**PROBLEM STATEMENT:** Without the pictures, extract every line from the start of the material to the line containing "return bevel(m.build('leg', mat, m_parent), 0.002, 1)", both ends included.

**SUPPLIED MATERIAL:**

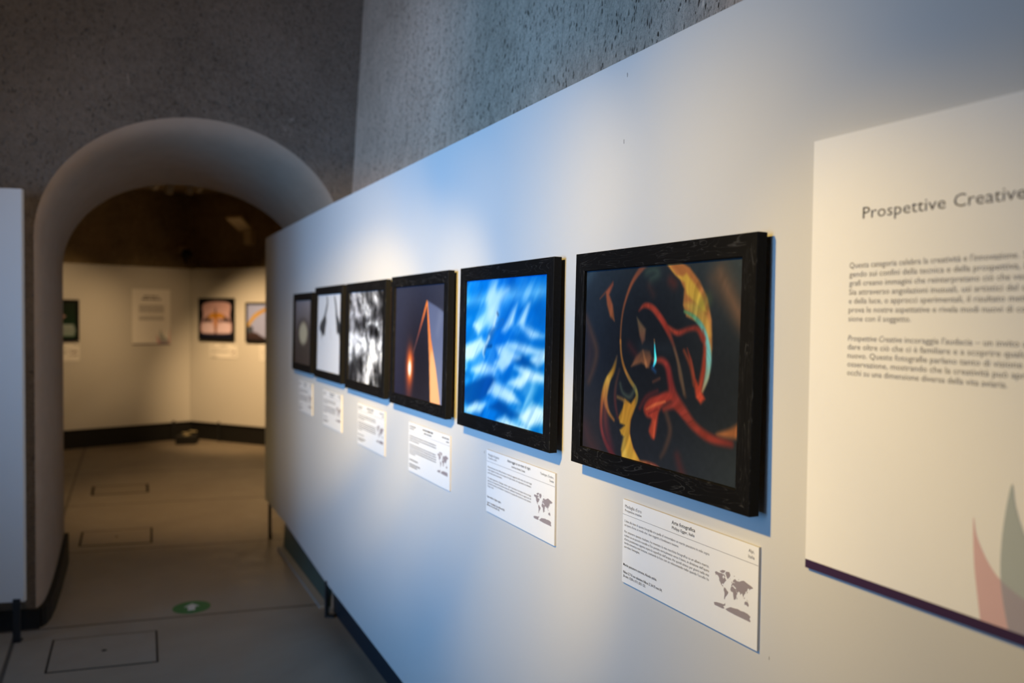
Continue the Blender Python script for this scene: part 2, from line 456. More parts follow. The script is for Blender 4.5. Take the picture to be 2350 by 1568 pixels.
struct(MB().box(-3.2, -3.0, 6.2, 12.6, 0, 4.2).build('wall_far_side', M['rock']))
struct(MB().box(4.0, 4.2, 5.0, 12.6, 0, 4.2).build('wall_far_other_side', M['rock']))
struct(MB().box(-3.2, 4.2, 12.6, 12.8, 0, 4.2).build('wall_far_end', M['rock']))
struct(MB().box(-3.0, 4.0, 6.9, 12.6, 3.25, 3.4).build('ceiling_far', M['rock']))

# ------------------------------------------------------------------ partitions
def leg(m_parent, x, y, h, dx, dy, mat, foot=0.11):
    """flat black bar with a short foot running back under the board"""
    m = MB()
    d = Vector((dx, dy, 0)).normalized(); s = Vector((-d.y, d.x, 0))
    def bar(a0, a1, z0, z1, w0=0.017):
        p = [Vector((x, y, 0)) + d * a0 - s * w0, Vector((x, y, 0)) + d * a1 - s * w0, Vector((x, y, 0)) + d * a1 + s * w0, Vector((x, y, 0)) + d * a0 + s * w0]
        m.hexa([(q.x, q.y, z0) for q in p] + [(q.x, q.y, z1) for q in p])
    bar(-0.006, 0.006, 0.0, h + 0.02)
    bar(-0.006, foot, 0.0, 0.012)
    return bevel(m.build('leg', mat, m_parent), 0.002, 1)

p = empty('display_partition', Matrix.Identity(4))
tag(p, 'long white display partition on the right carrying the six framed photographs', 'partition')
out = [(-2.2, 0.135), (3.09, 0.160), (4.40, 0.182), (5.55, 0.246), (6.315, 0.246), (6.315, 2.236), (4.27, 2.250), (-2.2, 2.2535)]
nn = len(out)
v = [(WALL, y, z) for y, z in out] + [(WALL + 0.032, y, z) for y, z in out]
f = [tuple(range(nn)), tuple(range(2 * nn - 1, nn - 1, -1))] + [(i, nn + i, nn + (i + 1) % nn, (i + 1) % nn) for i in range(nn)]
bo = ob('board', v, f, M['paint'], p)
bevel(bo, 0.0015, 1)
for y, h, ft in ((4.365, 0.178, 0.05), (6.10, 0.24, 0.012), (2.2, 0.15, 0.05)):
    leg(p, WALL - 0.001, y, h, 0.8, -0.55, M['steel'], ft)
for y, z, r in ((1.554, 2.2105, 0.0035), (1.564, 2.0603, 0.0035), (2.317, 1.2229, 0.003), (1.078, 1.0387, 0.0022)):
    m = MB(); pts = [(y + r * 0.5 * math.cos(a) * random.Random(int(y * 999 + a * 9)).uniform(.6, 1.2), z + r * 1.6 * math.sin(a)) for a in [i * PI / 4 for i in range(8)]]
    m.add([(WALL - 0.0004, a, b) for a, b in pts] + [(WALL + 0.001, a, b) for a, b in pts], [tuple(range(8)), tuple(range(15, 7, -1))] + [(i, (i + 1) % 8, 8 + (i + 1) % 8, 8 + i) for i in range(8)])
    m.build('paint_chip', M['chip'], p)

p = empty('display_partition', Matrix.Identity(4))
tag(p, 'white display partition at the left edge, in front of the arch foot', 'partition')
pa = Vector((-0.380, 4.659, 0)); pd = Vector((-1, 0.3, 0)).normalized(); pn = Vector((-0.3, -1, 0)).normalized()
m = slab(MB(), pa, pa + pd * 2.2, pn, 0.0, -0.03, 0.203, 2.262)
bevel(m.build('board', M['paint'], p), 0.0015, 1)
for s in (0.034, 1.2, 2.1):
    q = pa + pd * s
    leg(p, q.x, q.y, 0.2, 0.3, 1, M['steel'], 0.03)

p = empty('display_partition', Matrix.Identity(4))
tag(p, 'far white display partition left of the corner, holding the text board', 'partition', None)
bevel(slab(MB(), CR, CR + DL * 3.0, NL, 0.0, -0.03, 0.238, 2.257).build('board', M['paint'], p), 0.002, 1)
for s in (0.22, 1.6):
    q = CR + DL * s; leg(p, q.x, q.y, 0.24, -NL.x, -NL.y, M['steel'], 0.03)
p = empty('display_partition', Matrix.Identity(4))
tag(p, 'far white display partition right of the corner, with two framed photographs in view', 'partition', None)
bevel(slab(MB(), CR, CR + DR * 3.0, NR, 0.0, -0.03, 0.238, 2.257).build('board', M['paint'], p), 0.002, 1)
for s in (0.5, 1.6):
    q = CR + DR * s; leg(p, q.x, q.y, 0.24, -NR.x, -NR.y, M['steel'], 0.03)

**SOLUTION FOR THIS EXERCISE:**
Continue the Blender Python script for this scene: part 2, from line 456. More parts follow. The script is for Blender 4.5. Take the picture to be 2350 by 1568 pixels.
struct(MB().box(-3.2, -3.0, 6.2, 12.6, 0, 4.2).build('wall_far_side', M['rock']))
struct(MB().box(4.0, 4.2, 5.0, 12.6, 0, 4.2).build('wall_far_other_side', M['rock']))
struct(MB().box(-3.2, 4.2, 12.6, 12.8, 0, 4.2).build('wall_far_end', M['rock']))
struct(MB().box(-3.0, 4.0, 6.9, 12.6, 3.25, 3.4).build('ceiling_far', M['rock']))

# ------------------------------------------------------------------ partitions
def leg(m_parent, x, y, h, dx, dy, mat, foot=0.11):
    """flat black bar with a short foot running back under the board"""
    m = MB()
    d = Vector((dx, dy, 0)).normalized(); s = Vector((-d.y, d.x, 0))
    def bar(a0, a1, z0, z1, w0=0.017):
        p = [Vector((x, y, 0)) + d * a0 - s * w0, Vector((x, y, 0)) + d * a1 - s * w0, Vector((x, y, 0)) + d * a1 + s * w0, Vector((x, y, 0)) + d * a0 + s * w0]
        m.hexa([(q.x, q.y, z0) for q in p] + [(q.x, q.y, z1) for q in p])
    bar(-0.006, 0.006, 0.0, h + 0.02)
    bar(-0.006, foot, 0.0, 0.012)
    return bevel(m.build('leg', mat, m_parent), 0.002, 1)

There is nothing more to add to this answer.